Given information:
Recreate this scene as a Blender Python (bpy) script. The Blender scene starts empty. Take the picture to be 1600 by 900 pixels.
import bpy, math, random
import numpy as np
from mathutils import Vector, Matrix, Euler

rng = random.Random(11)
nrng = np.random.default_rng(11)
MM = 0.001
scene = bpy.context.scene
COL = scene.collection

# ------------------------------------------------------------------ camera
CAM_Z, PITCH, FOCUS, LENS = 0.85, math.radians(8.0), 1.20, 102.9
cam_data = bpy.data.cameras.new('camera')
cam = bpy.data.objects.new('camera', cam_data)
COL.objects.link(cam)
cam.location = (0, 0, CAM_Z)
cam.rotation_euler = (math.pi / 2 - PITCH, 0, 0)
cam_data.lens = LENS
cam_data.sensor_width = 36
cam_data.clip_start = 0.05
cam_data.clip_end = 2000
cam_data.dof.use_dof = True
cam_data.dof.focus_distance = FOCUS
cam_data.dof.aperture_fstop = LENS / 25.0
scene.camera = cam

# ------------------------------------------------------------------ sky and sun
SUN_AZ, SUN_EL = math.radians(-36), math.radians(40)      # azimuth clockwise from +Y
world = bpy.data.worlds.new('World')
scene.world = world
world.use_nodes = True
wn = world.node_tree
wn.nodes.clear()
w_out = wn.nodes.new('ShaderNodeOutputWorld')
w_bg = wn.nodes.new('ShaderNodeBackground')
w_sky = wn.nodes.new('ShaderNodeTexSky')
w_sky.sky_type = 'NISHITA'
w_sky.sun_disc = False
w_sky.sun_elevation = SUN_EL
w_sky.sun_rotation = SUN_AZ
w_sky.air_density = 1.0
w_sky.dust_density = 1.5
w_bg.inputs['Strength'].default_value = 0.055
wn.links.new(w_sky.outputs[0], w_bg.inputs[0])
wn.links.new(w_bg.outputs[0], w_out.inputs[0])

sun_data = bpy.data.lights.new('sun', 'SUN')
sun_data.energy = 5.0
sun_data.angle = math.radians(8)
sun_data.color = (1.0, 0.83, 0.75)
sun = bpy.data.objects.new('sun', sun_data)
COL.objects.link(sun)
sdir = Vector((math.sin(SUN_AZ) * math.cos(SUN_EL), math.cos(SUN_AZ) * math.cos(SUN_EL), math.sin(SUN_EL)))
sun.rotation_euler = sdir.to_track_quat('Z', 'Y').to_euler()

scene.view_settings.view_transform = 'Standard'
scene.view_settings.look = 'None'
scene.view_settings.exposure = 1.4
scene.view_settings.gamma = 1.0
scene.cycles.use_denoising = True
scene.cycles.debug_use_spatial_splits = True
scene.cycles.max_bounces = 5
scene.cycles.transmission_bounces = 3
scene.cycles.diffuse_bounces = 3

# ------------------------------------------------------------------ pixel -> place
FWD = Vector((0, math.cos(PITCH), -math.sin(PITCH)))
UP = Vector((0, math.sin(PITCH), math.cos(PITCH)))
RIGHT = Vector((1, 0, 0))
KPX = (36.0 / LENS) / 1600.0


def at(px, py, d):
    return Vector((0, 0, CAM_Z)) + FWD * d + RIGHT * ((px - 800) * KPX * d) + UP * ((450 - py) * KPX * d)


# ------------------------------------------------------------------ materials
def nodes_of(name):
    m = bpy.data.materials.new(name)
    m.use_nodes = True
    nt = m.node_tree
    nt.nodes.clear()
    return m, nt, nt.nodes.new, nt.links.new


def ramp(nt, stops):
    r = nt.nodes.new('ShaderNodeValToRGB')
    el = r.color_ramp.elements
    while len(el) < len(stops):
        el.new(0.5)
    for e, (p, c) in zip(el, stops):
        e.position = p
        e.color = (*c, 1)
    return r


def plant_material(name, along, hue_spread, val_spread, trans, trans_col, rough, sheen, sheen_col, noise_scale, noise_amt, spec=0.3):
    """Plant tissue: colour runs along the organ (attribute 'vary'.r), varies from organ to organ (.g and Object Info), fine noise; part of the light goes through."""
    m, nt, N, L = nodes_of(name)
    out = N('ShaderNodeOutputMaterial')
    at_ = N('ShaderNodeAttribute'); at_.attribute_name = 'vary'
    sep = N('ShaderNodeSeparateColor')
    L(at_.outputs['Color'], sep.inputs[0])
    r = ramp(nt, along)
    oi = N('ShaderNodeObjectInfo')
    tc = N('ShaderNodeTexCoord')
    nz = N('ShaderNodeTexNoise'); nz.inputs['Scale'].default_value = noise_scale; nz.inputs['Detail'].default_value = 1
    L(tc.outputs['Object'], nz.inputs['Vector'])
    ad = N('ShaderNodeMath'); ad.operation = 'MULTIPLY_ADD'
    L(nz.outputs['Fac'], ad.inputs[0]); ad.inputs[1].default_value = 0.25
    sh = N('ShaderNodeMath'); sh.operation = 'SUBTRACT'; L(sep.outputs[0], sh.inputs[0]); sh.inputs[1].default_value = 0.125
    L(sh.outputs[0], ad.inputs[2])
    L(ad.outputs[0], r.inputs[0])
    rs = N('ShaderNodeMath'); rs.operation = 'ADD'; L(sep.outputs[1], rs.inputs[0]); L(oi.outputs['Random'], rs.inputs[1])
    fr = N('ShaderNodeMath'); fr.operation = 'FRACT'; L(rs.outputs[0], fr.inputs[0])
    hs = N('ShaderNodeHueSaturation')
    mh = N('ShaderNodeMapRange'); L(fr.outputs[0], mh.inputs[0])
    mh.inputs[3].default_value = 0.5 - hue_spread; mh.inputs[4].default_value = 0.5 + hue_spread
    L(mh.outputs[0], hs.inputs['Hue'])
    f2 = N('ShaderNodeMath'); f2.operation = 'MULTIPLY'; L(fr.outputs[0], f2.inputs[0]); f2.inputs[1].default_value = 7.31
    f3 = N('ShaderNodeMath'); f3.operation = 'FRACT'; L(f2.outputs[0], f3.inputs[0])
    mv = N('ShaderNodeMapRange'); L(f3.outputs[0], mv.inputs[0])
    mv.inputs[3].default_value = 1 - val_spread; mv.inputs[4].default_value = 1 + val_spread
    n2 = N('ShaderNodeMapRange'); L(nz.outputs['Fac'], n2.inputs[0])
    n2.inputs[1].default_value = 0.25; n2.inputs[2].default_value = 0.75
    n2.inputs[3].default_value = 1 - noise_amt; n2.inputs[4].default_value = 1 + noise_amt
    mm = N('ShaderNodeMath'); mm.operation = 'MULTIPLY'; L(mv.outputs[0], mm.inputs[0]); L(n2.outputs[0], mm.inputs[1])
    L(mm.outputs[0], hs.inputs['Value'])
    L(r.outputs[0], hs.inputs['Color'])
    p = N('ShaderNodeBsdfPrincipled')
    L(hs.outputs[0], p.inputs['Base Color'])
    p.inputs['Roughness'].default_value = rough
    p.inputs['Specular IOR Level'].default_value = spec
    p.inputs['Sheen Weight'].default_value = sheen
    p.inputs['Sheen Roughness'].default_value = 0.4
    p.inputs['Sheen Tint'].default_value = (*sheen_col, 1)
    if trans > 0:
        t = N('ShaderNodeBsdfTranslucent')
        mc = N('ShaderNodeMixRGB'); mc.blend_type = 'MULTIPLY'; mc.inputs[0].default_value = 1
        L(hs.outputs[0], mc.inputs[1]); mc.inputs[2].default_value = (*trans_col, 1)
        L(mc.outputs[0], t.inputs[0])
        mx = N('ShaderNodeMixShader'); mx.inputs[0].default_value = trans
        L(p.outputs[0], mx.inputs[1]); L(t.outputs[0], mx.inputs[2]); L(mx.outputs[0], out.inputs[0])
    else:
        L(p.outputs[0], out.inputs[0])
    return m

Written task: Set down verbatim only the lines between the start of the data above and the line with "COL = scene.collection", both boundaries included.

Expected answer:
Recreate this scene as a Blender Python (bpy) script. The Blender scene starts empty. Take the picture to be 1600 by 900 pixels.
import bpy, math, random
import numpy as np
from mathutils import Vector, Matrix, Euler

rng = random.Random(11)
nrng = np.random.default_rng(11)
MM = 0.001
scene = bpy.context.scene
COL = scene.collection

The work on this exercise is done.